Problem to solve: Reproduce each line of the material precisely.

Source excerpt:
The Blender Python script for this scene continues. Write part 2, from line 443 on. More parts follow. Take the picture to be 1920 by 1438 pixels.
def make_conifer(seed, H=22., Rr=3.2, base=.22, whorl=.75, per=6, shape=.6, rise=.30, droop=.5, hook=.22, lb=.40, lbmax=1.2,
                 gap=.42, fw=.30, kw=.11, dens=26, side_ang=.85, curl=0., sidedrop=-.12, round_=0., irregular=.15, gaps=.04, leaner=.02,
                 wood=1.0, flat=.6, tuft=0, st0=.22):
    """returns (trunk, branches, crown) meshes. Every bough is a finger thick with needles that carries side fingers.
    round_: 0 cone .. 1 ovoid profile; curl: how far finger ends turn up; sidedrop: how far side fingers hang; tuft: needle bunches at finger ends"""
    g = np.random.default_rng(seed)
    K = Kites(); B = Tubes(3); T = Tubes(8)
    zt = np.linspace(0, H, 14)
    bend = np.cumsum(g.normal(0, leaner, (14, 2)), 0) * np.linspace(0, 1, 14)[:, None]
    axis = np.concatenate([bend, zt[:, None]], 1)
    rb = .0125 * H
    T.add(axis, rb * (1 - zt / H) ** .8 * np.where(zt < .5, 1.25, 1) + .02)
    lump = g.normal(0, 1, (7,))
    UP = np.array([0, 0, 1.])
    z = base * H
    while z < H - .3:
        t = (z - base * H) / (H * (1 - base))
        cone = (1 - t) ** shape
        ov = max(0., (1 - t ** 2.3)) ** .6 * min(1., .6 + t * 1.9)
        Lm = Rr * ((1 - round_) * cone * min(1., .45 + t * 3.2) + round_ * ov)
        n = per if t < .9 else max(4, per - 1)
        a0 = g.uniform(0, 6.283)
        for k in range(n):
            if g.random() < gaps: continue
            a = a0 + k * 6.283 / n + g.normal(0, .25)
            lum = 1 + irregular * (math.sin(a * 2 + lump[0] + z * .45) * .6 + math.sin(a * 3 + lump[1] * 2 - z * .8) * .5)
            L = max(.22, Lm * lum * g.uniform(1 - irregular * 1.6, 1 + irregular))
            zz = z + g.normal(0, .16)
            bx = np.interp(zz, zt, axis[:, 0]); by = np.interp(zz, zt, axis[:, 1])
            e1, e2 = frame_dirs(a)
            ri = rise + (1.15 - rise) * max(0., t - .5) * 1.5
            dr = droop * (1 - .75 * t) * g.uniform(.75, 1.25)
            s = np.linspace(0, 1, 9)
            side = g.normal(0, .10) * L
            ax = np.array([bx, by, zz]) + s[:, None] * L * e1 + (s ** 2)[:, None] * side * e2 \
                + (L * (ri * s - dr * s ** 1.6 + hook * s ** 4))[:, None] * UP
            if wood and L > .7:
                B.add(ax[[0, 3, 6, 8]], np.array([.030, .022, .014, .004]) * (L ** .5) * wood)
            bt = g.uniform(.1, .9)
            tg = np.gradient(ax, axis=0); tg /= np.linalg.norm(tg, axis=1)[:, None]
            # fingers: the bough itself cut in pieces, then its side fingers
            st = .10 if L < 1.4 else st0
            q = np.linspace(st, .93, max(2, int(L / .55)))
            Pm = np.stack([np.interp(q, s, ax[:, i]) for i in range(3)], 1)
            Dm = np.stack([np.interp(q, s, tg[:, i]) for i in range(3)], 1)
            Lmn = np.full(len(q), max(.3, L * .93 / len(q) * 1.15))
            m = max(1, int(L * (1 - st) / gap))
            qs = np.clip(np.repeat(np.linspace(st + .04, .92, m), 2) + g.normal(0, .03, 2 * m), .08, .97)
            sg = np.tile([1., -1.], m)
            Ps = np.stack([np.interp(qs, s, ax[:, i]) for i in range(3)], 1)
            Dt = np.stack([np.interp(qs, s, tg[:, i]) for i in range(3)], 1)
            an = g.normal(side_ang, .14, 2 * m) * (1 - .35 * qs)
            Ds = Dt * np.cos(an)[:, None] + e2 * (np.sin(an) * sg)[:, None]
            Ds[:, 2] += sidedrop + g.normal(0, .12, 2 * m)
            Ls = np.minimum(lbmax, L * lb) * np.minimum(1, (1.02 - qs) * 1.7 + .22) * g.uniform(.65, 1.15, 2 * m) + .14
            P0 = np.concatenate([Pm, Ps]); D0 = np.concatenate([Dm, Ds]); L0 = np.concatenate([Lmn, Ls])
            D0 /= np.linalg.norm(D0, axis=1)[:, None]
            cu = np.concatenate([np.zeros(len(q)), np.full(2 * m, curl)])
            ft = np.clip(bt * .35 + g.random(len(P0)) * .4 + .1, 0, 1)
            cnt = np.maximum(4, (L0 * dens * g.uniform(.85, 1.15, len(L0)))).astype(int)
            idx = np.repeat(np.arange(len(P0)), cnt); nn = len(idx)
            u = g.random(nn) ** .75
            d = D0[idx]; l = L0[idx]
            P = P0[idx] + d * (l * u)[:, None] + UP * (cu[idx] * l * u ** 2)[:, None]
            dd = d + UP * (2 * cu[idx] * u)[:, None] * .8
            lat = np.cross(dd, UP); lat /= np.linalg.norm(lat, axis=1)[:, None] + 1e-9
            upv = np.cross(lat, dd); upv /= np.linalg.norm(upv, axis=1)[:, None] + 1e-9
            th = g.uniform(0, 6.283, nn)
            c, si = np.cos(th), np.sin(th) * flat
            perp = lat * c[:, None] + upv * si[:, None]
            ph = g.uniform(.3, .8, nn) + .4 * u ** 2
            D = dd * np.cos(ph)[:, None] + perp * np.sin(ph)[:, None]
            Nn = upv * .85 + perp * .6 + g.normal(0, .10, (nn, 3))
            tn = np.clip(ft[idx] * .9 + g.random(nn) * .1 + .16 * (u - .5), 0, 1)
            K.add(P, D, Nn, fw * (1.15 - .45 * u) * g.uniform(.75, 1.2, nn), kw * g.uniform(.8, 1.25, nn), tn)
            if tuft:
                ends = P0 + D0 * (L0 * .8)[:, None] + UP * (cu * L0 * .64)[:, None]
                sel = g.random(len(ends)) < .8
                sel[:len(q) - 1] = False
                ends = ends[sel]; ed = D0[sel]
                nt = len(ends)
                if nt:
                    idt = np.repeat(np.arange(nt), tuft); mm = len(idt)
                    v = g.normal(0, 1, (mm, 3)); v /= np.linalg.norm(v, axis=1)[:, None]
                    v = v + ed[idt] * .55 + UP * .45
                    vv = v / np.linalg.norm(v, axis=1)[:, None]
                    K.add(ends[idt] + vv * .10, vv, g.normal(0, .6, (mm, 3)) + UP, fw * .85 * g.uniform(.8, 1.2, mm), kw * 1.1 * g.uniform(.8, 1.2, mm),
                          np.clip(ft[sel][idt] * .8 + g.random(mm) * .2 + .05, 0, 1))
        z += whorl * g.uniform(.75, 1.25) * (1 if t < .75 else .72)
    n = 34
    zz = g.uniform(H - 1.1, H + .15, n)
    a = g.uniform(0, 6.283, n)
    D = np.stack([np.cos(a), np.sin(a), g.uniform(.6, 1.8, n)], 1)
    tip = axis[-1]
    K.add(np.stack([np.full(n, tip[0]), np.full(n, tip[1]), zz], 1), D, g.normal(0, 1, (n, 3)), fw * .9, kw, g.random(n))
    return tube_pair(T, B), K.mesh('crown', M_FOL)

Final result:
The Blender Python script for this scene continues. Write part 2, from line 443 on. More parts follow. Take the picture to be 1920 by 1438 pixels.
def make_conifer(seed, H=22., Rr=3.2, base=.22, whorl=.75, per=6, shape=.6, rise=.30, droop=.5, hook=.22, lb=.40, lbmax=1.2,
                 gap=.42, fw=.30, kw=.11, dens=26, side_ang=.85, curl=0., sidedrop=-.12, round_=0., irregular=.15, gaps=.04, leaner=.02,
                 wood=1.0, flat=.6, tuft=0, st0=.22):
    """returns (trunk, branches, crown) meshes. Every bough is a finger thick with needles that carries side fingers.
    round_: 0 cone .. 1 ovoid profile; curl: how far finger ends turn up; sidedrop: how far side fingers hang; tuft: needle bunches at finger ends"""
    g = np.random.default_rng(seed)
    K = Kites(); B = Tubes(3); T = Tubes(8)
    zt = np.linspace(0, H, 14)
    bend = np.cumsum(g.normal(0, leaner, (14, 2)), 0) * np.linspace(0, 1, 14)[:, None]
    axis = np.concatenate([bend, zt[:, None]], 1)
    rb = .0125 * H
    T.add(axis, rb * (1 - zt / H) ** .8 * np.where(zt < .5, 1.25, 1) + .02)
    lump = g.normal(0, 1, (7,))
    UP = np.array([0, 0, 1.])
    z = base * H
    while z < H - .3:
        t = (z - base * H) / (H * (1 - base))
        cone = (1 - t) ** shape
        ov = max(0., (1 - t ** 2.3)) ** .6 * min(1., .6 + t * 1.9)
        Lm = Rr * ((1 - round_) * cone * min(1., .45 + t * 3.2) + round_ * ov)
        n = per if t < .9 else max(4, per - 1)
        a0 = g.uniform(0, 6.283)
        for k in range(n):
            if g.random() < gaps: continue
            a = a0 + k * 6.283 / n + g.normal(0, .25)
            lum = 1 + irregular * (math.sin(a * 2 + lump[0] + z * .45) * .6 + math.sin(a * 3 + lump[1] * 2 - z * .8) * .5)
            L = max(.22, Lm * lum * g.uniform(1 - irregular * 1.6, 1 + irregular))
            zz = z + g.normal(0, .16)
            bx = np.interp(zz, zt, axis[:, 0]); by = np.interp(zz, zt, axis[:, 1])
            e1, e2 = frame_dirs(a)
            ri = rise + (1.15 - rise) * max(0., t - .5) * 1.5
            dr = droop * (1 - .75 * t) * g.uniform(.75, 1.25)
            s = np.linspace(0, 1, 9)
            side = g.normal(0, .10) * L
            ax = np.array([bx, by, zz]) + s[:, None] * L * e1 + (s ** 2)[:, None] * side * e2 \
                + (L * (ri * s - dr * s ** 1.6 + hook * s ** 4))[:, None] * UP
            if wood and L > .7:
                B.add(ax[[0, 3, 6, 8]], np.array([.030, .022, .014, .004]) * (L ** .5) * wood)
            bt = g.uniform(.1, .9)
            tg = np.gradient(ax, axis=0); tg /= np.linalg.norm(tg, axis=1)[:, None]
            # fingers: the bough itself cut in pieces, then its side fingers
            st = .10 if L < 1.4 else st0
            q = np.linspace(st, .93, max(2, int(L / .55)))
            Pm = np.stack([np.interp(q, s, ax[:, i]) for i in range(3)], 1)
            Dm = np.stack([np.interp(q, s, tg[:, i]) for i in range(3)], 1)
            Lmn = np.full(len(q), max(.3, L * .93 / len(q) * 1.15))
            m = max(1, int(L * (1 - st) / gap))
            qs = np.clip(np.repeat(np.linspace(st + .04, .92, m), 2) + g.normal(0, .03, 2 * m), .08, .97)
            sg = np.tile([1., -1.], m)
            Ps = np.stack([np.interp(qs, s, ax[:, i]) for i in range(3)], 1)
            Dt = np.stack([np.interp(qs, s, tg[:, i]) for i in range(3)], 1)
            an = g.normal(side_ang, .14, 2 * m) * (1 - .35 * qs)
            Ds = Dt * np.cos(an)[:, None] + e2 * (np.sin(an) * sg)[:, None]
            Ds[:, 2] += sidedrop + g.normal(0, .12, 2 * m)
            Ls = np.minimum(lbmax, L * lb) * np.minimum(1, (1.02 - qs) * 1.7 + .22) * g.uniform(.65, 1.15, 2 * m) + .14
            P0 = np.concatenate([Pm, Ps]); D0 = np.concatenate([Dm, Ds]); L0 = np.concatenate([Lmn, Ls])
            D0 /= np.linalg.norm(D0, axis=1)[:, None]
            cu = np.concatenate([np.zeros(len(q)), np.full(2 * m, curl)])
            ft = np.clip(bt * .35 + g.random(len(P0)) * .4 + .1, 0, 1)
            cnt = np.maximum(4, (L0 * dens * g.uniform(.85, 1.15, len(L0)))).astype(int)
            idx = np.repeat(np.arange(len(P0)), cnt); nn = len(idx)
            u = g.random(nn) ** .75
            d = D0[idx]; l = L0[idx]
            P = P0[idx] + d * (l * u)[:, None] + UP * (cu[idx] * l * u ** 2)[:, None]
            dd = d + UP * (2 * cu[idx] * u)[:, None] * .8
            lat = np.cross(dd, UP); lat /= np.linalg.norm(lat, axis=1)[:, None] + 1e-9
            upv = np.cross(lat, dd); upv /= np.linalg.norm(upv, axis=1)[:, None] + 1e-9
            th = g.uniform(0, 6.283, nn)
            c, si = np.cos(th), np.sin(th) * flat
            perp = lat * c[:, None] + upv * si[:, None]
            ph = g.uniform(.3, .8, nn) + .4 * u ** 2
            D = dd * np.cos(ph)[:, None] + perp * np.sin(ph)[:, None]
            Nn = upv * .85 + perp * .6 + g.normal(0, .10, (nn, 3))
            tn = np.clip(ft[idx] * .9 + g.random(nn) * .1 + .16 * (u - .5), 0, 1)
            K.add(P, D, Nn, fw * (1.15 - .45 * u) * g.uniform(.75, 1.2, nn), kw * g.uniform(.8, 1.25, nn), tn)
            if tuft:
                ends = P0 + D0 * (L0 * .8)[:, None] + UP * (cu * L0 * .64)[:, None]
                sel = g.random(len(ends)) < .8
                sel[:len(q) - 1] = False
                ends = ends[sel]; ed = D0[sel]
                nt = len(ends)
                if nt:
                    idt = np.repeat(np.arange(nt), tuft); mm = len(idt)
                    v = g.normal(0, 1, (mm, 3)); v /= np.linalg.norm(v, axis=1)[:, None]
                    v = v + ed[idt] * .55 + UP * .45
                    vv = v / np.linalg.norm(v, axis=1)[:, None]
                    K.add(ends[idt] + vv * .10, vv, g.normal(0, .6, (mm, 3)) + UP, fw * .85 * g.uniform(.8, 1.2, mm), kw * 1.1 * g.uniform(.8, 1.2, mm),
                          np.clip(ft[sel][idt] * .8 + g.random(mm) * .2 + .05, 0, 1))
        z += whorl * g.uniform(.75, 1.25) * (1 if t < .75 else .72)
    n = 34
    zz = g.uniform(H - 1.1, H + .15, n)
    a = g.uniform(0, 6.283, n)
    D = np.stack([np.cos(a), np.sin(a), g.uniform(.6, 1.8, n)], 1)
    tip = axis[-1]
    K.add(np.stack([np.full(n, tip[0]), np.full(n, tip[1]), zz], 1), D, g.normal(0, 1, (n, 3)), fw * .9, kw, g.random(n))
    return tube_pair(T, B), K.mesh('crown', M_FOL)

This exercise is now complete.